To be done >>
Print each line of the listing once more, precisely as given.
** START Data extract **
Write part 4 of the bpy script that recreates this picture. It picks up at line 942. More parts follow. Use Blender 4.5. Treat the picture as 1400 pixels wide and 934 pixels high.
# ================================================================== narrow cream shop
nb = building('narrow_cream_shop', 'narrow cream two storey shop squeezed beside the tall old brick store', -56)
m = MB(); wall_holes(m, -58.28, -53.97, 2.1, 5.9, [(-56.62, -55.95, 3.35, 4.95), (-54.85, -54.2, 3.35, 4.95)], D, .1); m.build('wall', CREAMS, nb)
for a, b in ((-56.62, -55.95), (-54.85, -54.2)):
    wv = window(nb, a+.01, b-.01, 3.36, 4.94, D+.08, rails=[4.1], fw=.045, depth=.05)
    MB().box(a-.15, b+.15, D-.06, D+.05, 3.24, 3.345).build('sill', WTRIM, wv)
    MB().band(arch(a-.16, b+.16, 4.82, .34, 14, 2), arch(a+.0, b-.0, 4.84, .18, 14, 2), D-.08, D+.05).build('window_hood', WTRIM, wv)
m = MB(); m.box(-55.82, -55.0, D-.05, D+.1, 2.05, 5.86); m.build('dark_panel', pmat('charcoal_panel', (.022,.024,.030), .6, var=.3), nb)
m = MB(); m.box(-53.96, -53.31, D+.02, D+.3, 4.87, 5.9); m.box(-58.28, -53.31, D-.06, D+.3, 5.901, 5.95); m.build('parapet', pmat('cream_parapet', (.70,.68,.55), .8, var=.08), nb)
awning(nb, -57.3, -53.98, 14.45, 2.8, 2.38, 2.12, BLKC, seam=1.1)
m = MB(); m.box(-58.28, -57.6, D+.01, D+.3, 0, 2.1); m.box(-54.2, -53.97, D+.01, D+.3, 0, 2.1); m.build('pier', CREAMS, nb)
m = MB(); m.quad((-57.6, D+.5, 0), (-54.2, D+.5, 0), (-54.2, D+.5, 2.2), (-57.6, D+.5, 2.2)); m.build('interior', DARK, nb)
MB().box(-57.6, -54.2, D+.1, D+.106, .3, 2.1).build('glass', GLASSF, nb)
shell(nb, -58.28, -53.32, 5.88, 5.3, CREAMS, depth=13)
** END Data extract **
Finished exercise >>
Write part 4 of the bpy script that recreates this picture. It picks up at line 942. More parts follow. Use Blender 4.5. Treat the picture as 1400 pixels wide and 934 pixels high.
# ================================================================== narrow cream shop
nb = building('narrow_cream_shop', 'narrow cream two storey shop squeezed beside the tall old brick store', -56)
m = MB(); wall_holes(m, -58.28, -53.97, 2.1, 5.9, [(-56.62, -55.95, 3.35, 4.95), (-54.85, -54.2, 3.35, 4.95)], D, .1); m.build('wall', CREAMS, nb)
for a, b in ((-56.62, -55.95), (-54.85, -54.2)):
    wv = window(nb, a+.01, b-.01, 3.36, 4.94, D+.08, rails=[4.1], fw=.045, depth=.05)
    MB().box(a-.15, b+.15, D-.06, D+.05, 3.24, 3.345).build('sill', WTRIM, wv)
    MB().band(arch(a-.16, b+.16, 4.82, .34, 14, 2), arch(a+.0, b-.0, 4.84, .18, 14, 2), D-.08, D+.05).build('window_hood', WTRIM, wv)
m = MB(); m.box(-55.82, -55.0, D-.05, D+.1, 2.05, 5.86); m.build('dark_panel', pmat('charcoal_panel', (.022,.024,.030), .6, var=.3), nb)
m = MB(); m.box(-53.96, -53.31, D+.02, D+.3, 4.87, 5.9); m.box(-58.28, -53.31, D-.06, D+.3, 5.901, 5.95); m.build('parapet', pmat('cream_parapet', (.70,.68,.55), .8, var=.08), nb)
awning(nb, -57.3, -53.98, 14.45, 2.8, 2.38, 2.12, BLKC, seam=1.1)
m = MB(); m.box(-58.28, -57.6, D+.01, D+.3, 0, 2.1); m.box(-54.2, -53.97, D+.01, D+.3, 0, 2.1); m.build('pier', CREAMS, nb)
m = MB(); m.quad((-57.6, D+.5, 0), (-54.2, D+.5, 0), (-54.2, D+.5, 2.2), (-57.6, D+.5, 2.2)); m.build('interior', DARK, nb)
MB().box(-57.6, -54.2, D+.1, D+.106, .3, 2.1).build('glass', GLASSF, nb)
shell(nb, -58.28, -53.32, 5.88, 5.3, CREAMS, depth=13)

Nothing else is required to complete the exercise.